The RBI’s monetary policy committee decided to raise interest rates by 25 basis points in Wednesday.
RBI last hiked policy rates in January 2014, almost 4.5 years ago. Let's have a look at how India’s macro-economic indicators have moved since then.
India’s GDP growth has seen various highs and lows during this period. The quarterly GDP growth in the Jan-March quarter 2014 was 5.6%. The growth rate peaked to 9.2% in the Jan-March quarter 2016 and later fell for next five quarters. However, in the quarter ended March 2018, the GDP growth has witnessed a sharp ‘V’ shape recovery by recording a growth rate of 7.7% and retaining the fasted growing economy tag.
Inflation has been relatively higher with CPI inflation being 4.6% in April 2018. Oil prices are increasing and the government is not likely to lower duty rates and with rupee declining, inflation is likely to go up further. Having said that, the current inflation rate is comfortably within the RBI’s target range for FY19. The CPI inflation rate was at its peak. The inflation rate was above 8% for quite a few months during early 2014. It further declined to sub-2% in June 2016, but prices are again under pressure due to rising oil prices and depreciating rupee.

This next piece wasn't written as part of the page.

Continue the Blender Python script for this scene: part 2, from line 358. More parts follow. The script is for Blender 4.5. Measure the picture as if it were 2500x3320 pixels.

The rupee has been falling almost continuously by almost 3% in the last two months, and also crossed the psychological mark of Rs 68/$. During the last rate hike by RBI in Jan 2014, the rupee was appreciating. The USD/INR exchange rate came down to Rs. 59/$ in May 2014 but started depreciating again and hit the peak rate of Rs. 68.6/$ in June 2016. The exchange rate currently is hovering around late 60s since last three months.
A weaker rupee and rising interest rates in the west has direct impact on India’s FPI inflows as it makes India a less attractive market for foreign portfolio investors (FPI).
FPI’s in India saw positive inflows for two consecutive years - 2013-14, 2014-15.  The year 2015-16 witnessed net outflows but again gained momentum in the two successive fiscal years.
In 2018-19 so far, the depreciating rupee is impacting FPIs flows. FPI’s have been moving out of the country in the last two months despite the limits and tenures of investment for FPIs have been relaxed by the RBI to enable higher flows.